There are some basketball prospects who, because of the age minimum, attend college despite being woefully underprepared. Some, like Derrick Rose, allegedly cheat on their SATs to get in. Still more who know they'll be there for only one year before entering the draft just go through the motions academically or ignore labyrinthine eligibility rules - they can't be punished, really, once basketball season ends in March. [...]

Imagine if Rose had to stay at Memphis for two years. If the NCAA investigation had cranked faster, he could have been suspended for his sophomore season. (The scandal came to light after his NBA rookie season.) What would his options have been approaching the draft? He could have trained privately for a year and hoped the lack of competition didn't curse his status, or he could have joined the D-League to stay in front of NBA GM eyeballs.

Raising the age minimum puts an extra burden on prospects who would not be in college if not for the age minimum.

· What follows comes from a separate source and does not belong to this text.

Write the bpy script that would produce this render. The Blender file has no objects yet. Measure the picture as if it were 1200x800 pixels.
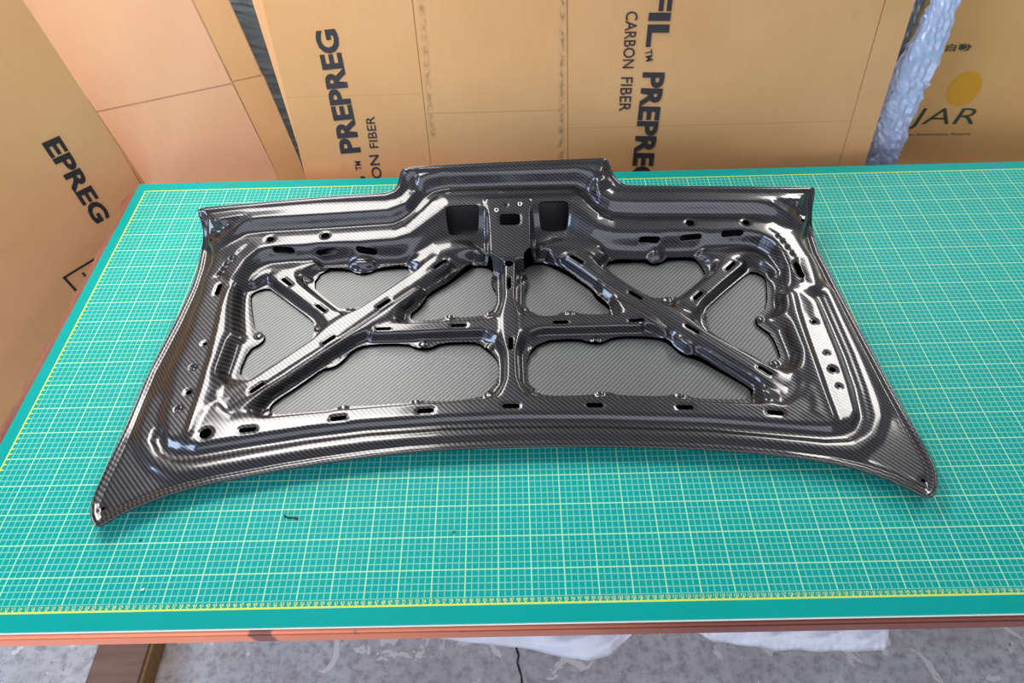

Now they need to maintain eligibility for a longer span. That’s a burden even for well-prepared students: the Lopez twins got suspended for academics despite getting into Stanford, for example. Take a guy like Rose with an age 20 minimum. Would he take the D-League option instead of playing the fake SAT game to get into Memphis and trying to maintain eligibility when his only career interest is making the NBA?

What Cuban is correctly arguing for is for the NBA to make the D-League more attractive for players who attend college only because they seemingly have to in order to achieve their NBA goal. The thing is that the mere expansion of that rule could go a long way to achieving Cuban’s aim. The age minimum is still a horrible rule that needs a die a fiery, violent death. But if it helps make the D-League option viable and popular, then there’s a silver lining in it.